There was a distinct wood smell in the church and a mustiness that I'll never forget. I remember that my teacher, Ms. Bowman was mean as hell. One day Mom and I were driving through town, and we drove by Ms. Bowman's house. I got excited and wavedwavedwaved as children are wont to do. Bowman looked right at me, frowned, and looked away shaking her head. I just thought she didn't notice me, but then I looked at my mom, and I could see the word BITCH written on her furrowed brow. I knew then that teacher had done a bad, bad thing. It was hard to get my mom riled up, but being mean to her kids was certainly a good way to get started.

Every year around Thanksgiving, members of the church put on a Thanksgiving meal. You could stop by the church and pick up meals for your family for a small fee. I looked forward to that Thanksgiving meal every year, and I think everyone in the family did. It was our version of take-out. Once a year, we'd go to the church and bring home a steaming made-from-scratch meal that was better than anything we'd have made at home. There were slices of oven roasted turkey breast, mashed potatoes and gravy, noodles, green beans, and these delicious white soft rolls.
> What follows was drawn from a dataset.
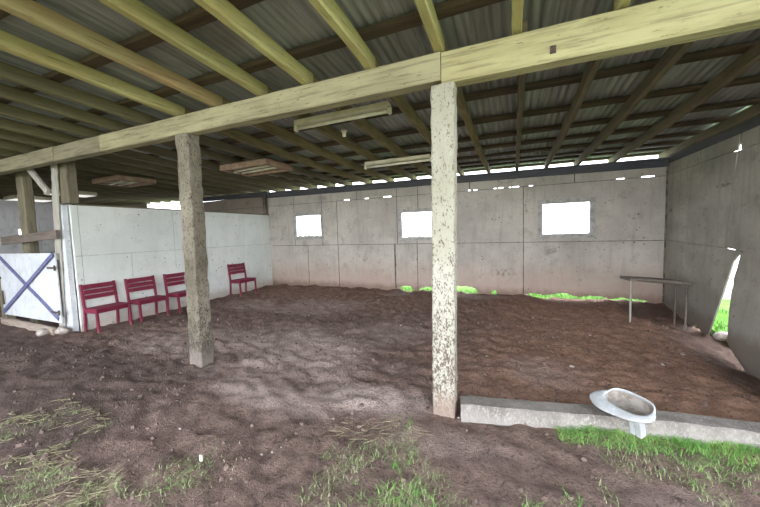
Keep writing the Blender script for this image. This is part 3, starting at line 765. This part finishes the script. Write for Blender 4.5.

We didn't really get much chance to order take-out in Oakford. Every once in awhile, Mom and Dad would decide to get a pizza from the tavern. Mom would drive, and I'd run in and tell whoever was tending the bar that we wanted a sausage and pepperoni Red Baron to go. Then, I'd sit at the bar talking to the regulars while I waited for it to cook. Mom would sit outside with the car running, like she was the getaway driver in an elaborate heist. Getting food from the tavern was kind of like a heist, too, since Grandpa owned it, and we therefore never paid for a pizza in our life. I certainly don't remember cash ever changing hands. Other than those free pizzas, we had no options for takeout. Growing up in Oakford, you made dinner at home. That was it.

The last time I was at the Methodist Church, I went there for a dinner following my Great Uncle Jim's funeral. His family and friends packed the basement full, everyone sitting on metal folding chairs and crowded around long tables. We stuffed our faces family style as it seems people always do in church basements, and we passed the time telling stories and joking. I had a chance to visit with many relatives I'd not seen in years and haven't seen since. Several of us reminisced over coffee and apple pie with a pang of guilt over how far we've grown apart over the years, and we made false promises to do a better job of staying in touch. Three years have now passed, and we haven't stayed in touch. Oh well, I guess there'll always be the next funeral.